A master of faux finishes, Mr. Pardon, 53, has been painting trompe l'oeil scenes, fake marble and imitation woods for 30 years. He even painted Queen Elizabeth's office in her indoor riding school at Buckingham Palace, where she practices riding sidesaddle for her annual two-hour birthday parade.


Founder of the Pardon School of Specialist Decoration in London, Mr. Pardon and his wife, Shirley, recently opened a school in Miami for artists, interior designers and anyone interested in learning to paint faux finishes. They are keeping their London school, and Mr. Pardon plans to teach master classes there during the summer.

Why Miami?

"We decided we much prefer to be in Florida," Shirley Pardon said. "We ran our school in New York only four months in the fall. When we made the decision to run a school full-time in this country, we considered the climate, the closeness of Latin America and easy access to Europe. We also found that people thought New York too expensive. Here we have the beach and weather; it's a much more attractive prospect for students."

Mr. Pardon started the New York school in 1986. Further summer courses were given in California before the couple decided that Miami, which Mr. Pardon considers "the fastest-growing cultural area in the United States," would be the ideal place to base a permanent Pardon Studio.

Mr. Pardon believes faux finishes are gaining popularity in homes because "when you have texture on a wall, you give life to it. If you have nice art and furniture, but nothing on the walls, it's dull. Houses are like theater. You don't actually see the theater, but you feel it."

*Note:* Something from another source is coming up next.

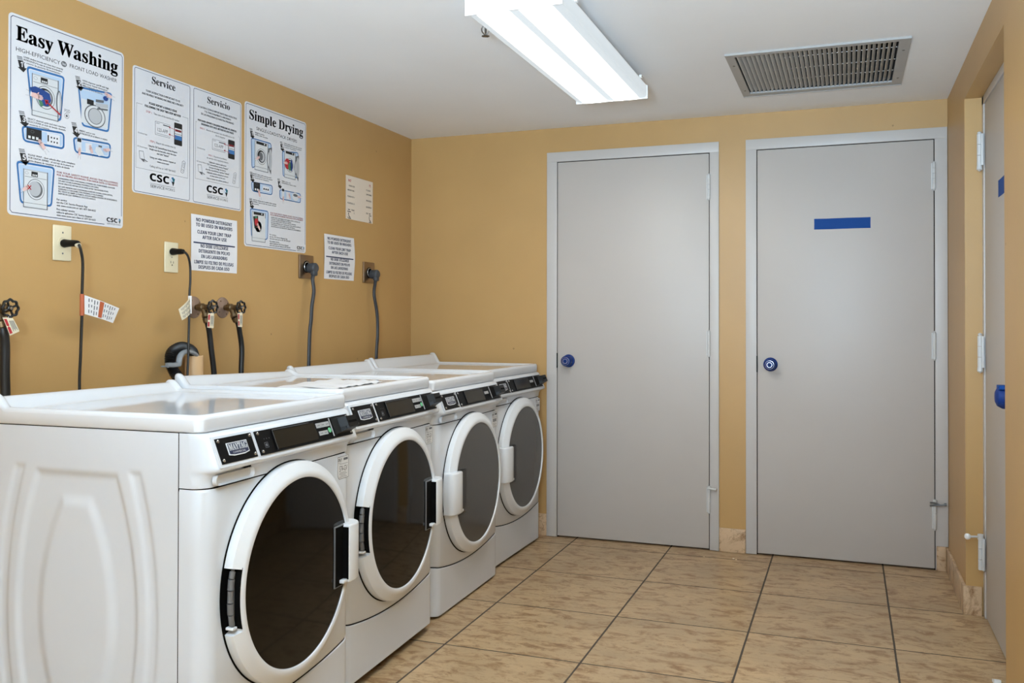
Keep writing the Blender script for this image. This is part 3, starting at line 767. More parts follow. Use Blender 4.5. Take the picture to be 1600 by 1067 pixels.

The new school in Miami is open to anyone, but Shirley Pardon said that "for someone to do this they have to have a feeling for it. We only get those who are interested. It doesn't appeal to me, for example, because I have no artistic feeling."

Students receive a certificate at the end of the course. Classes are limited to 20 students.

For those who think learning faux finishes is beyond them,


consider that the Pardons' son Richard started marbling at age 5. He says it's easy.

Mr. Pardon also had a painting session with Joan Rivers on her TV show in September 1990. Ms. Rivers suggested she stick to jokes and he to painting.